По-настоящему сложно выделить кого-либо из ансамбля клоунов – свиты Цербинетты: Габриэль Бермудез (Арлекин), Михаэль Лауренц (Скарамуччо, или Скарамуш – прим. ред.), Тобиас Кэрер (Труффальдино) и Мартин Миттерруцнер (Бригелла) обладают удивительными по красоте голосами и отточенным грамотным вокалом.
Роберто Сакка, исполнявший партию Тенора/Вакха в очередь с Й. Кауфманом, звучал корректно, но очень выхолощенно: слабая динамичность, потёртый тембр и отсутствие необходимой для корректной передачи этой роли актерской харизмы, тем не менее, не помешали певцу занять достойное место в прекрасном ансамбле исполнителей, и красивый дуэт Вакха и Ариадны, под музыку которого в дополнение к основной люстре с колосников спустились ещё четыре, подчеркнув всю театральную несуразность происходящего, прозвучал просто великолепно.

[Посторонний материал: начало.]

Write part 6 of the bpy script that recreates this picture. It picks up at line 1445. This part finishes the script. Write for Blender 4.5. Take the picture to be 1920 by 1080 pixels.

Интересно, что авторы возрождения этого шедевра Штрауса-Гофмансталя не разделяют скепсиса профессиональных критиков по поводу судьбы своего творения, и первая редакция «Ариадны на Наксосе» в декабре этого года будет показана в Венской государственной опере. И даже при том, что в наступающем сезоне запланировано лишь пять показов этого уникального спектакля, хочется верить, что этот эксперимент станет настоящим прорывом в осмыслении театрально-музыкального наследия экстремально-притягательной эпохи модерна.